Even NDA’s oldest ally Shiromani Akali Dal (SAD) on Saturday parted ways on the issue of these farm bills as farmers in Punjab and Haryana intensified protest.
The government has asserted that these bills will allow farmers to sell their produce anywhere they want at a better price.
The Farmers’ Produce Trade and Commerce (Promotion and Facilitation) Bill, 2020 aims to permit the sale of agricultural produce outside the mandis regulated by the Agricultural Produce Marketing Committees (APMC) constituted by different state legislations.
The Farmers (Empowerment and Protection) Agreement of Price Assurance and Farm Services Bill, 2020 provides for contract farming.

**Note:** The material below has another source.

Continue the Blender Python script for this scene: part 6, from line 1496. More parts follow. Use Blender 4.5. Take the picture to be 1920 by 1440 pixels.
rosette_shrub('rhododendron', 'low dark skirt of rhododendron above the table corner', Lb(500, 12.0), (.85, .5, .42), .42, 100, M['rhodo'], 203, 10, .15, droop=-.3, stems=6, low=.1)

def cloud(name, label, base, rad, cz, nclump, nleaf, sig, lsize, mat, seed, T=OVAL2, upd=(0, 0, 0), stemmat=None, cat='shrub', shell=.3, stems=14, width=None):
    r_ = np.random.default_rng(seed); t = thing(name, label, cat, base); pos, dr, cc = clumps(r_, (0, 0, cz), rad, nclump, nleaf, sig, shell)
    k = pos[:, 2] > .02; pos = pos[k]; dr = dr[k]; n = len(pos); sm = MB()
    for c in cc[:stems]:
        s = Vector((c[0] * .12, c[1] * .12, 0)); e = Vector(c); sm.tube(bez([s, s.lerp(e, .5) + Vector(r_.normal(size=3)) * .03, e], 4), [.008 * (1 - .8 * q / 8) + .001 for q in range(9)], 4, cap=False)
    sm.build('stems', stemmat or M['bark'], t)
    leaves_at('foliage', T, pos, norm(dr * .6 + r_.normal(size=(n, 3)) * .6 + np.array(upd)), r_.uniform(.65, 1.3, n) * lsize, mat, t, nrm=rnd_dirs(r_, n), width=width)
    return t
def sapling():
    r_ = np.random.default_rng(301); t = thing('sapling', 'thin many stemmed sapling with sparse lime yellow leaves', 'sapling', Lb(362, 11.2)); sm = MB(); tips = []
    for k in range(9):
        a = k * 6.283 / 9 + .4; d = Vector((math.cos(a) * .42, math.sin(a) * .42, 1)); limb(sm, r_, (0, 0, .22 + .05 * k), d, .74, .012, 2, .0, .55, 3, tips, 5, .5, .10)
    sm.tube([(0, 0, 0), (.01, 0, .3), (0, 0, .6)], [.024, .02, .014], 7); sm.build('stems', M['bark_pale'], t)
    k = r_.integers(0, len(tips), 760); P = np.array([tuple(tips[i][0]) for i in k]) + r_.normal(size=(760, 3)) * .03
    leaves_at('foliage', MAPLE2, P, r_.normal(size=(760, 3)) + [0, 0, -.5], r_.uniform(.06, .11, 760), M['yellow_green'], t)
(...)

The Essential Commodities (Amendment) Bill 2020 aims to deregulate the production, supply, distribution of food items like cereals, pulses, potatoes and onion.
Prime Minister Narendra Modi after the passage of two of the three bills by Parliament last week had termed the laws as a “watershed moment” in the history of Indian agriculture that will empower crores of farmers.
The prime minister in his monthly ‘Mann Ki Baat’ broadcast on Sunday said that a large number of peasants have benefited since fruits and vegetables were brought out of the APMC Act in some states a few years ago and asserted that grain-producing farmers will now have the same freedom.
Protests by farmers against the laws continued on Sunday, with peasants in Punjab squatting on the Amritsar-Delhi railway track. Farmers, under the banner of the Kisan Mazdoor Sangharsh Committee, have been staging a sit-in on the rail track in Punjab since last Wednesday.
Farmers have expressed apprehension that the Centre’s farm reforms would pave a way for the dismantling of the minimum support price system, leaving them at the “mercy” of big companies.